"Pemerintah memberikan bantuan 11 pcs dengan panjang 500 meter, sementara nelayan membutuhkan 2500 meter dan perlu 35pcs per kapal. Harus ada tambahan lagi, sementara nelayan tradisional hanya mengandalkan dari hasil harian untuk kebutuhan sehari-hari, tidak bisa membeli alat yang masih kurang itu. Saya akan sampaikan aspirasi ini langsung ke kepresidenan," jelas anggota DPR Komisi IV Fraksi PDI Perjuangan Ono Surono ST dalam kegiatan Rapat Dengar Pendapat (RDP) 4 Pilar Kebangsaan di Kampung Nelayan blok Glayem Kecamatan Juntinyuat Kabupaten Indramayu, Jawa Barat, Senin (17/4/17).

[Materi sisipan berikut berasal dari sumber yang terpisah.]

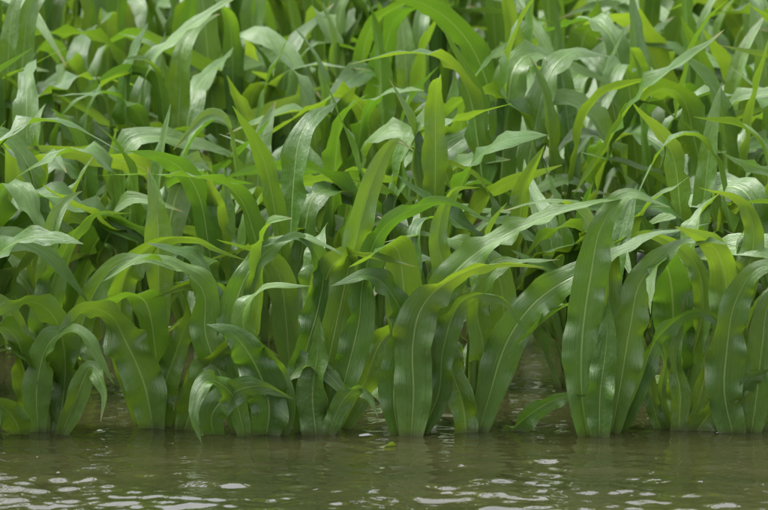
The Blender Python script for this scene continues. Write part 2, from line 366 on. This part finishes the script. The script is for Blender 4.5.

Diketahui, berdasarkan Permen Nomor 2/PERMEN-KP/2015 tentang Larangan Penggunaan Alat Penangkapan Ikan Pukat Hela (Trawls) dan Pukat Tarik (Seine Nets), dogol/cantrang masuk kategori alat tangkap tak ramah lingkungan yang dilarang pemerintah, Namun, berdasarkan Surat Edaran Nomor: 72/MEN-KP/II/2016 nelayan diberi kesempatan menggunakan alat itu hingga akhir Desember 2016, kemudian melalui surat edaran nomor B.I/SJ/PL.610/I/2017 yang ditandatangani Sekretaris Jenderal Menteri Kelautan dan Perikanan Sjarief Widjaja pada 3 Januari 2017, pemberlakuan aturan itu diperpanjang hingga Juni 2017.
Salah satu nelayan, Dasikin (45), asal Glayem Juntinyuat Indramayu menuturkan, jika dogol tetap dilarang, nelayan ingin ganti rugi jaring teri atau Kursin waring, namun ukurannya harus sesuai dengan kebutuhan per kapal.
"Bagi nelayan harian yang berangkat pagi pulang sore, alat jaring tidak terlalu diperlukan, jika kursin waring kan bisa untuk harian," terangnya.
Sementara yang dikeluhkan Wanto, nelayan setempat, Jika program alat tangkap yang dipelopori pemerintah tidak bisa mengganti alat tangkap yang dilarang, maka nelayan akan terganggu perekonomiannya, dan terancam tidak bisa melaut.
"Ya kalau pakai dogol, katanya nanti di operasi, ditangkap, dipenjara, ya kalau nelayan harian yang menggantungkan kebutuhan sehari-hari di laut, jadi takut untuk bekerja di laut, karena masih menggunakan dogol," tandasnya.